In Ackerman’s “Psychological Dynamics of the Familial Organism”, he discusses how the societal roles of each gender changed during the Vietnam era and how the newer decade of parents felt lost in transition from early adulthood to an older generation. His work is centered on changing family dynamics throughout the years. He highlights the change from an individual unit of growth to one that is rooted in family. He limits his topic even further and focuses primarily on the female gender as a whole. Ackerman brings attention to the new desire of the women at the time to achieve gender equality when taking on a new role in the industry, emancipation, and their own sexual awakening. Ackerman relates this spark of reform to how the male figure in the household moves away from working at the home, and the mother assumes their position.

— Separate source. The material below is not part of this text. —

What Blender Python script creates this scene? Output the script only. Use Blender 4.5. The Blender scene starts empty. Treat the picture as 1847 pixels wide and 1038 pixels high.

The traditional values transition to a more self-selection program in which marriages are based on compatibility, and the family is focused on the children.

Ackerman mentions that, during this gender role transition, the mother becomes a homemaker in every way. She takes care of the kids and the house so that the father can assume his respectable role in either the military or in a more industrial setting. In his essay, O’Brian highlights the guilt that the soldiers feel toward leaving their families and the sense of responsibility that they hold toward them. According to O’Brian, being a soldier was an honor, and they would rather “die so as not to die of embarrassment” (339). He hints that knowing that their families were counting on them at home was what helped them to push on and keep going. Depicted through Cross’ view on returning to Martha, family had started to become a higher priority for people at the time, and the main objective for soldiers was to serve their country to the best of their abilities and bring honor to their family but return home to loved ones as soon as possible. 

Ackerman’s emphasis on the transition from marriage based on convenience to marriages based on love and compatibility gives one possible explanation for why Lieutenant Cross was extremely distraught over Martha. Around this time in history, marriages started being based on actual love and attraction for the other person instead of logic or family politics. Cross felt that he and Martha were passionately in love and used a false image of their love as a coping mechanism to comfort him when the war got to overwhelming. O’Brian spoke about a particular exchange with Cross and Martha that involved a rock she had sent him as a good-luck charm. He wrote, “Lieutenant Cross found this romantic… He imagined a pair of shadows moving along the strip of sand where things came together but also separated. It was a phantom of jealousy, he knew, but he couldn’t help himself. He loved her so much” (332). He made his perceived value of their love carry him through many difficult times in the war. O’Brian explains how he thought about her all the time and, similar to how many soldiers felt a sense of responsibility to honor their families back home, he felt the same way about his true love. The love of a family is what kept soldiers’ motivated; however, Cross’ problem arose when Martha did not reciprocate his feelings. He lost his motivation for survival in an instant and fell apart emotionally. Due to the fact that he was distracted by heartbreak, Cross completely blamed himself for Lavender’s death even though there was nothing he could have done. Cross no longer had something to fight for back home, which, according to Ackerman, was often the only thing that allowed soldiers to carry on.

O’Brian’s style of switching from reality to fiction helps to illustrate the realities of PTSD during the war and the influences from home that affected the soldiers’ minds and actions. In order to correctly interpret the resiliency of soldiers during the Vietnam War, the culture at the time must be taken into account. O’Brian’s discussion of family dynamics at home as a influencer on the soldiers is critical because those values that they carried with them are what made PTSD and other wartime hardships heightened. According to Ackerman, life at home was transitioning to a focus on the value of people and relationships. Seeing those they cared about, such as Cross did for Lavender, perish destroyed many soldiers emotionally. Along with their own personal values, the soldiers had to carry and cope with many burdens brought on by the war that they had never experienced before.